* _What the task asks_
Copy out each line in the material below that has the word "pixels".

(Scene script records)
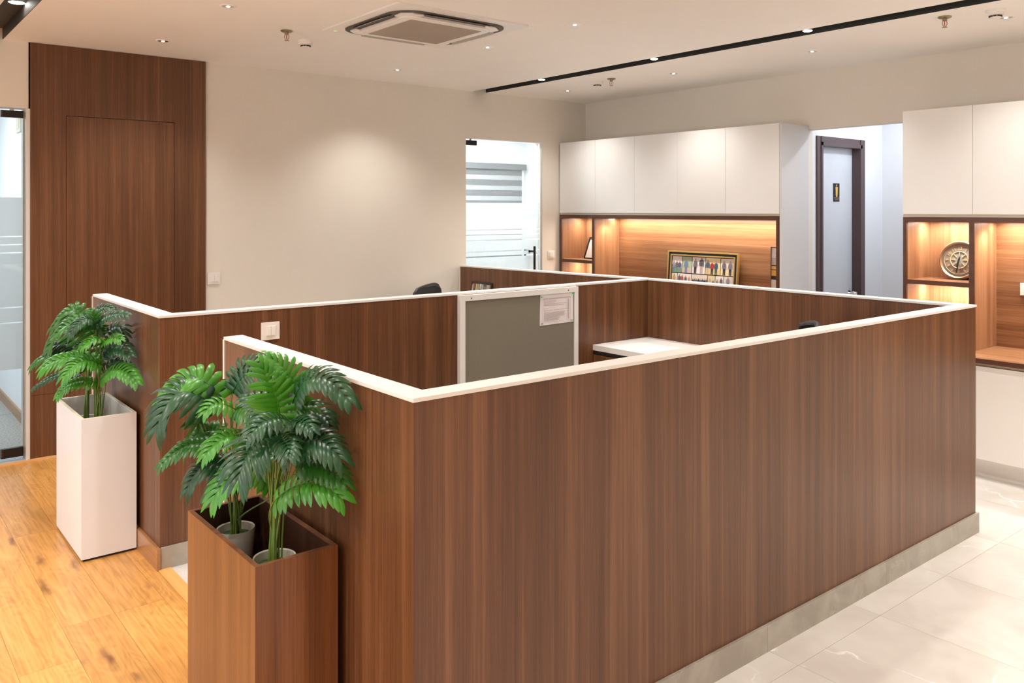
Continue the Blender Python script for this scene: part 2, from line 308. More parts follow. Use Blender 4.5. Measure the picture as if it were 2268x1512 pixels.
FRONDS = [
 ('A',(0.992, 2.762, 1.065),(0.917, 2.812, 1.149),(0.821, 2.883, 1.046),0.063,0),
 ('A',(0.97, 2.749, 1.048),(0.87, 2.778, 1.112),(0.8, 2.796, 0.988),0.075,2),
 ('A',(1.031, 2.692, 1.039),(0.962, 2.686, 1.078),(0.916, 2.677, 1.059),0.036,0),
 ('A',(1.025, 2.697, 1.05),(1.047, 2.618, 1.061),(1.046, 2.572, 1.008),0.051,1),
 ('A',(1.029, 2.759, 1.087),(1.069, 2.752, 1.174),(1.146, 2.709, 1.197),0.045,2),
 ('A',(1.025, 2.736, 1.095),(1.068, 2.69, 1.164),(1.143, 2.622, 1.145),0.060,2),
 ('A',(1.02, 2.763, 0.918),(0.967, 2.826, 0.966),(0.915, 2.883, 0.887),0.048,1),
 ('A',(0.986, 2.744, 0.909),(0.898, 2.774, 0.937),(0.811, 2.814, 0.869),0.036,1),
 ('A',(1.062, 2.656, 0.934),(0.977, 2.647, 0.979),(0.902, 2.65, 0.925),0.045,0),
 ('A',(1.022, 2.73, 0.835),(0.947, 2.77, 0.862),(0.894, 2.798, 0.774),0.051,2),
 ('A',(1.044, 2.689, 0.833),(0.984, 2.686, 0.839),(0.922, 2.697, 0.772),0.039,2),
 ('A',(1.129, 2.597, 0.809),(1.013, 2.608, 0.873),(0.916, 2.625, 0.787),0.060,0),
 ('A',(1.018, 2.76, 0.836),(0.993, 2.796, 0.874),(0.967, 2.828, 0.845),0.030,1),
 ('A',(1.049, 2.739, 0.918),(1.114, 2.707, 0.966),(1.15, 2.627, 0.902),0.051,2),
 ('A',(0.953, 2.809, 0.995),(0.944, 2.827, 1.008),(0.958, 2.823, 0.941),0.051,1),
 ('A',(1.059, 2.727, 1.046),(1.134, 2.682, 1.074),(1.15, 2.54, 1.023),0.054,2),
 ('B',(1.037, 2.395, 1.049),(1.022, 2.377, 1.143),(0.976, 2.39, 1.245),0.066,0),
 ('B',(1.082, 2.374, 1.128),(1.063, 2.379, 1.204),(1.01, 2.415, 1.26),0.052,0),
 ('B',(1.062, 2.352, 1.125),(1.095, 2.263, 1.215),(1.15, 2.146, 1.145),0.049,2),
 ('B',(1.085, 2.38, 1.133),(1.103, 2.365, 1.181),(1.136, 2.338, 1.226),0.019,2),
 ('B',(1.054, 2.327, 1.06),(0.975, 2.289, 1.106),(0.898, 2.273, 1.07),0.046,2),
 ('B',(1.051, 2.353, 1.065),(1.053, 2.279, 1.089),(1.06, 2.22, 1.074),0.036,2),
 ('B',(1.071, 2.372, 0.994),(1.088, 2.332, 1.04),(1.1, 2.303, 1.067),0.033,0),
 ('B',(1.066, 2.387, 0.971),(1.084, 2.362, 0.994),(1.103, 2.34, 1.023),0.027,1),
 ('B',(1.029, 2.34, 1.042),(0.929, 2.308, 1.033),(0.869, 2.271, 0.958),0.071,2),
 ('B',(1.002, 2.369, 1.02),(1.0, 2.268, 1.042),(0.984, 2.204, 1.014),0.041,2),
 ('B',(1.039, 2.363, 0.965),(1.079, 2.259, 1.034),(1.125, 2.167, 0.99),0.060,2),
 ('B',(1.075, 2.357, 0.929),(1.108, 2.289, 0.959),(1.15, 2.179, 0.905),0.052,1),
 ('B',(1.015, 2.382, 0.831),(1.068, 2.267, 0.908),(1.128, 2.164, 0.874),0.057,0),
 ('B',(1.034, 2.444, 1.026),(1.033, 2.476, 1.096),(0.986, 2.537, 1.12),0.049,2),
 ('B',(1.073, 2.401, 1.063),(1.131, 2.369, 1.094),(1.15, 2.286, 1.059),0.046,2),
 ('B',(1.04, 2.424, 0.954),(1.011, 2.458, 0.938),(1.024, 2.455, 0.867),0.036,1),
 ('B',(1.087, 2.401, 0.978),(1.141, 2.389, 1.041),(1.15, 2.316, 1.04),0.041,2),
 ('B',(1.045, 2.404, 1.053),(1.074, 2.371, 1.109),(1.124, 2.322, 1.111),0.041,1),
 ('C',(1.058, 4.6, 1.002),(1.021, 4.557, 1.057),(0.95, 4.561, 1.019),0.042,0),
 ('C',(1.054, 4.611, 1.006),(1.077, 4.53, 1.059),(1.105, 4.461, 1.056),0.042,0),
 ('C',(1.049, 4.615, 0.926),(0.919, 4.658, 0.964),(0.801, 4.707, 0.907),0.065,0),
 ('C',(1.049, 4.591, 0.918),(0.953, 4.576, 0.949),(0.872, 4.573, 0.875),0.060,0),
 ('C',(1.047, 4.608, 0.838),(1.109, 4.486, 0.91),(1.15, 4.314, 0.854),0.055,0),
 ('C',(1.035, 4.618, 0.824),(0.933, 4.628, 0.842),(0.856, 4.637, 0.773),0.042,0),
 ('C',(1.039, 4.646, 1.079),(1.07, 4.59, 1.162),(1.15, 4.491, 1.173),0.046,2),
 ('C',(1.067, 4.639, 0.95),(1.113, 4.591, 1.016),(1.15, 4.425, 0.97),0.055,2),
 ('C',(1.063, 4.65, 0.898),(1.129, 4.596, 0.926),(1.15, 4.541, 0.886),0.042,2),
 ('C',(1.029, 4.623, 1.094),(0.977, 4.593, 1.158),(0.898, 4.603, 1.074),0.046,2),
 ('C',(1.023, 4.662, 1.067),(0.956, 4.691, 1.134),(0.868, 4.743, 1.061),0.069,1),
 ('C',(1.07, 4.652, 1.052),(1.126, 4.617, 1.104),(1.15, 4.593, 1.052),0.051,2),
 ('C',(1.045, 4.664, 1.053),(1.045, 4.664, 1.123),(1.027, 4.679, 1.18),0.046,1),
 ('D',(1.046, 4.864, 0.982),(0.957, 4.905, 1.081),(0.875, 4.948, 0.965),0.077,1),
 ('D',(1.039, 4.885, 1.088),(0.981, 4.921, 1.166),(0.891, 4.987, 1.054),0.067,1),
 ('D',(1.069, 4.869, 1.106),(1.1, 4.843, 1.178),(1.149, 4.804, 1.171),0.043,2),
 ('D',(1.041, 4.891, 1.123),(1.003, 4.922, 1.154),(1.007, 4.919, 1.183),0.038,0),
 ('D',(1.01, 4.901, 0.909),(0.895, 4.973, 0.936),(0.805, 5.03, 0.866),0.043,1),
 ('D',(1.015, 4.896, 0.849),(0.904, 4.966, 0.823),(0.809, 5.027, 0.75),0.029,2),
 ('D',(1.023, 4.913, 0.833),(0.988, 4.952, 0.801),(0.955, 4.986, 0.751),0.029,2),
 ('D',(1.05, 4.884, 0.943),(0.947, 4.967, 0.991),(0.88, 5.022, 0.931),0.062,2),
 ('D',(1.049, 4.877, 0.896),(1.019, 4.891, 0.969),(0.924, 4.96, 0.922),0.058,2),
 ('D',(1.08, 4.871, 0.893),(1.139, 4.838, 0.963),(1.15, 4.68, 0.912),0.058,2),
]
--
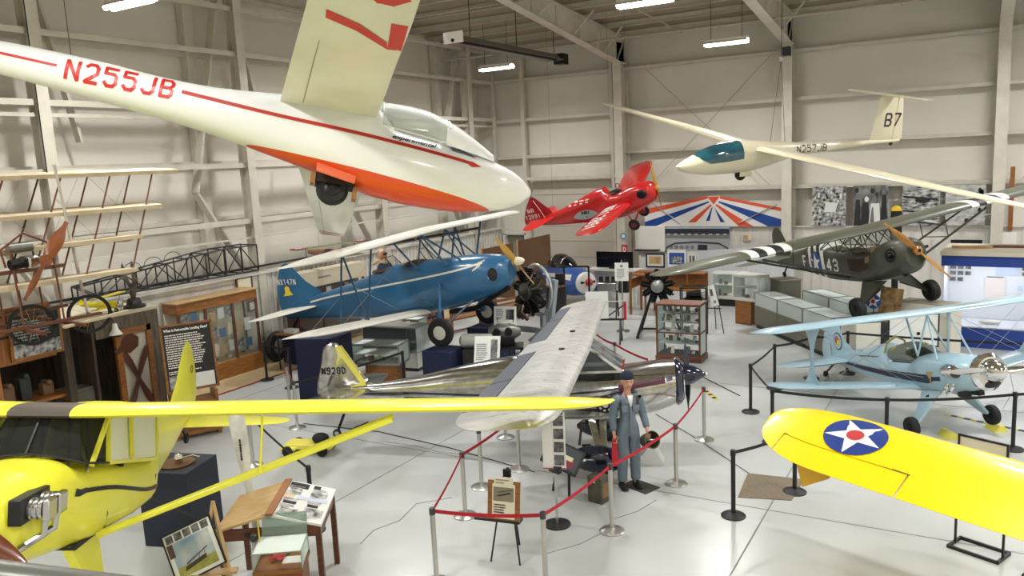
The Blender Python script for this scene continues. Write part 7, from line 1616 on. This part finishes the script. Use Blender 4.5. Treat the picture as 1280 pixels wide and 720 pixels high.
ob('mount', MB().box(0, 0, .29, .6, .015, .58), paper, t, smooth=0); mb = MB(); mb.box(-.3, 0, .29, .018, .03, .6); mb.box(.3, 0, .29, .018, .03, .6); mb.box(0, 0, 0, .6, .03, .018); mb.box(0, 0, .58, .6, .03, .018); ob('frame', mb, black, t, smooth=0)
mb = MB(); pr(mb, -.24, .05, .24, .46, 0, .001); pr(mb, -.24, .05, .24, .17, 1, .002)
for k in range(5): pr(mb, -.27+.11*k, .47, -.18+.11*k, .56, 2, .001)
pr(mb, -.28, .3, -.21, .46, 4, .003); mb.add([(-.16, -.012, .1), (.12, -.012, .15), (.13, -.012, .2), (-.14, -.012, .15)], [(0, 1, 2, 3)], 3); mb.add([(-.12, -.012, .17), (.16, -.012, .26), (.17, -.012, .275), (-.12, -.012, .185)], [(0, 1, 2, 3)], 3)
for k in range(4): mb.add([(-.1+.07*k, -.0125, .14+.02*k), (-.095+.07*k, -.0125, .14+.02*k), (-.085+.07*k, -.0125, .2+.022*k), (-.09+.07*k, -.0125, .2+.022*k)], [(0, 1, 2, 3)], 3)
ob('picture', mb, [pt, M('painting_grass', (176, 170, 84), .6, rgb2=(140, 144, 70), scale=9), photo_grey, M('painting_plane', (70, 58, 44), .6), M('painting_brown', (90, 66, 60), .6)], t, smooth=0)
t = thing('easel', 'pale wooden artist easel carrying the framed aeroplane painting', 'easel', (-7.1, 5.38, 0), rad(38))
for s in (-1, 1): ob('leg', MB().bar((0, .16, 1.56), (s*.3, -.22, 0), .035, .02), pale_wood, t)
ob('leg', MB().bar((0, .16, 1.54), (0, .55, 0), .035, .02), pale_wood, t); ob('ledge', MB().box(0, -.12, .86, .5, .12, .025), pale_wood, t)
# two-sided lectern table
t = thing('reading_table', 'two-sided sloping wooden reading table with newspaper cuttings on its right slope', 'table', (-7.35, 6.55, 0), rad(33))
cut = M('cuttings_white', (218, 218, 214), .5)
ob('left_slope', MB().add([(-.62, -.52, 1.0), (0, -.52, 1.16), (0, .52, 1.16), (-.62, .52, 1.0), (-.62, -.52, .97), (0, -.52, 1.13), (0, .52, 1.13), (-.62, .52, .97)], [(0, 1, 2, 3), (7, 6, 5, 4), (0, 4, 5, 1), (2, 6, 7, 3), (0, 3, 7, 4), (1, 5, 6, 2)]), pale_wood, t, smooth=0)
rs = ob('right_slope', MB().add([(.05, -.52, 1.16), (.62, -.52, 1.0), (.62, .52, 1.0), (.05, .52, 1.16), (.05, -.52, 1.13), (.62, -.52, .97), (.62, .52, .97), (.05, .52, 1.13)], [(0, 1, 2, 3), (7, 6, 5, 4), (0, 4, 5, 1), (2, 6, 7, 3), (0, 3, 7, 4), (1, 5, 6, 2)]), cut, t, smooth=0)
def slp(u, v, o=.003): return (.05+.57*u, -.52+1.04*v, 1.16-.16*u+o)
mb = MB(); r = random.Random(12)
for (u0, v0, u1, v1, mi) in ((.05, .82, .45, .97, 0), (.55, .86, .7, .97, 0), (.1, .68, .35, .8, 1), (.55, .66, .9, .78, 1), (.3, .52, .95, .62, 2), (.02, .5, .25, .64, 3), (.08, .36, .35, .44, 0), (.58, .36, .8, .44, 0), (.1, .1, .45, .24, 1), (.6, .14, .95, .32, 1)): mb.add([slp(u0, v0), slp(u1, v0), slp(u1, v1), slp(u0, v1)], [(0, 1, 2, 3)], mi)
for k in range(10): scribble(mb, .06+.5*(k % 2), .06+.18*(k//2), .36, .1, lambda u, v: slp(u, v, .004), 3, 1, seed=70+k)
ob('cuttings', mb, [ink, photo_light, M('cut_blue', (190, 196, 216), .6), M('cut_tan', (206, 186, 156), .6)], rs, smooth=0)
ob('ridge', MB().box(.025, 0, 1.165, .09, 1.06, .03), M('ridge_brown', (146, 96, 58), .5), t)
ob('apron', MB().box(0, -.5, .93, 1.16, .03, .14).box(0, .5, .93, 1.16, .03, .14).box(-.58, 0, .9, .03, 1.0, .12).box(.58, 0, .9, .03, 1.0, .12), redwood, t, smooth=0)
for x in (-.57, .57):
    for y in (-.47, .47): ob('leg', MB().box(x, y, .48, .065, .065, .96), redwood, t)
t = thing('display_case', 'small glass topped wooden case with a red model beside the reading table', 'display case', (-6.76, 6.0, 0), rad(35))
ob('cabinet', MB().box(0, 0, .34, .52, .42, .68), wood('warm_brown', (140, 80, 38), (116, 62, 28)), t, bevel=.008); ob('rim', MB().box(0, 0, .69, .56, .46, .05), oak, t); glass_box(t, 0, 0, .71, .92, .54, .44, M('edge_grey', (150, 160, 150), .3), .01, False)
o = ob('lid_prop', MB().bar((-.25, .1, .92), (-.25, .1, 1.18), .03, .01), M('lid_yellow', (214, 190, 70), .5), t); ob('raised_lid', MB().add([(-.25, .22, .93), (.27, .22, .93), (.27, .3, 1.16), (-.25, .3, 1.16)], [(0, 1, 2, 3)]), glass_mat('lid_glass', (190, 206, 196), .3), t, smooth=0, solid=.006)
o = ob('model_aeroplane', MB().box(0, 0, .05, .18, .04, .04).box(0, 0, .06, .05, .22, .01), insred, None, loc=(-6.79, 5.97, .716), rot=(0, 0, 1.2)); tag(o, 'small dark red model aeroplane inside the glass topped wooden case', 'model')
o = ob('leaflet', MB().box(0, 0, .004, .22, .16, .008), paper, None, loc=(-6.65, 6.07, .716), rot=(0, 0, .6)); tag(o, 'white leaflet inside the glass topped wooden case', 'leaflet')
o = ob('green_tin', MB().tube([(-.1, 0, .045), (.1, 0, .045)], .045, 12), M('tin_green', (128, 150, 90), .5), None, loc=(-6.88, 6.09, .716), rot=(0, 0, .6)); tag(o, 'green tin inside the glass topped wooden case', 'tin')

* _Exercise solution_
Continue the Blender Python script for this scene: part 2, from line 308. More parts follow. Use Blender 4.5. Measure the picture as if it were 2268x1512 pixels.
The Blender Python script for this scene continues. Write part 7, from line 1616 on. This part finishes the script. Use Blender 4.5. Treat the picture as 1280 pixels wide and 720 pixels high.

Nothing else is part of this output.